Miércoles, 6 de octubre de 1915
FLORENCE FARMBOROUGH ABANDONA MINSK Y SE VE AQUEJADA DE DOLOR DE MUELAS
Hay un rigor nuevo en el aire. Las noches se hacen más largas, más frías. Desde hace un tiempo una muela ha estado emitiendo vagas pero inconfundibles llamadas de dolor en la boca de Farmborough. Sin embargo este día las señales pasan a ser nítidas punzadas. Está sentada en el carro, silenciosa y reconcentrada, con el rostro oculto bajo el velo que suele llevar durante las marchas para protegerse del polvo y del sol.
Hace tres días salieron de Minsk, ciudad con las calles rebosantes de gente uniformada y los escaparates llenos de costosos artículos. La ciudad fue como una aparición, sobre todo por sus resplandecientes tonos blancos y rosas, colores de cuya existencia ella y los demás, después de vivir constantemente entre los infinitos matices pardos de la tierra, el camino y los uniformes, casi habían olvidado. Avergonzadas y orgullosas a un mismo tiempo, Florence Farmborough y las demás enfermeras habían tenido ocasión de compararse a sí mismas —con sus ropas descoloridas que no les sentaban bien, la piel gruesa, enrojecida y descamada de sus manos, y sus rostros cansados y curtidos por el sol— con las señoras bien vestidas y perfectamente maquilladas de la alta sociedad de Minsk. Así que se marcharon de allí con una extraña euforia por volver al familiar ruido sordo del fuego artillero y al zumbido vacilante de los aeroplanos, atravesando campos todavía verdes y bosques de tonalidades en oro, cobre y óxido.
En la práctica, la gran operación de repliegue rusa ha llegado a su fin. En vistas al invierno, ambos bandos han empezado a atrincherarse. Ahora la unidad de Farmborough se desplaza a un ritmo mucho más lento. Un día corriente la larga y tambaleante columna de carros de tiro recorre, en el mejor de los casos, 30 kilómetros. Pero se conforman porque ya no huyen; una vez más, han renacido sus esperanzas de que tarde o temprano, la situación dé un giro.
Sin embargo, en los campos y cunetas que les rodean todavía hay huellas de su retirada. Yacen allí montones de animales muertos, ganado de todo tipo que arrastraron consigo para que no cayera en manos del enemigo pero que, previsiblemente, había sucumbido extenuado por las largas marchas. Farmborough ve vacas muertas, cerdos muertos, ovejas muertas. Y le viene a la memoria una imagen:
Recordé que una vez durante los primeros meses de la retirada vi caer a un caballo; creo que fue en esos terribles caminos de arena de Molodych. Los hombres se apresuraron a cortar los arreos que lo uncían al cañón y lo dejaron tirado en la cuneta sin ni siquiera una palabra con la que lamentar lo ocurrido. Cuando pasamos delante recuerdo que los costados del animal se movían y que sus ojos nos observaban y que esos ojos tenían la misma expresión que la de un ser humano al que se abandona y se deja para que sufra y muera en soledad.

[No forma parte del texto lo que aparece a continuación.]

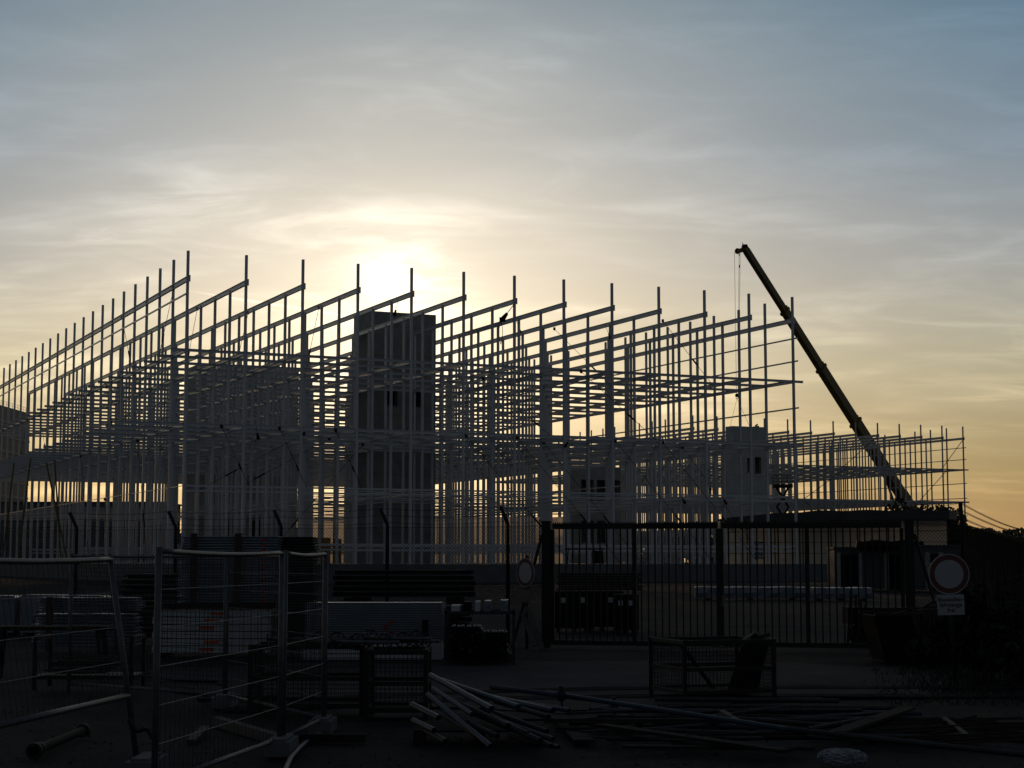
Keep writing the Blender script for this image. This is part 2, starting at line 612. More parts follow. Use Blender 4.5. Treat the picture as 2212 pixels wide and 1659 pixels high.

De pronto se detienen. La larga columna se para de golpe. Han llegado a un lugar donde la carretera cruza un atolladero poblado de abetos. Unos carros de la segunda unidad volante se han atascado. Despacio, consiguen liberar carro tras carro. Luego cubren el camino con ramas de abeto para hacerlo algo más seguro.
Después vuelven a ponerse en oscilante movimiento, y Florence Farmborough se hunde de nuevo en la soledad de su mundo, donde no existe casi nada más que el dolor de esa muela. Solo una vez alza el velo: al entrar de repente en una zona donde el hedor es particularmente denso. Escucha voces indignadas e interrogantes. Resulta que están pasando junto a una pila de unos veinte cadáveres de animales, entre ellos varios caballos, que llevan allí tirados infestando el aire varias semanas ya.
Lo que va a pasar a continuación nadie lo sabe con exactitud. La última orden dice que hay que incorporarse a la 62.ª División, que se encuentra en algún lugar de las inmediaciones.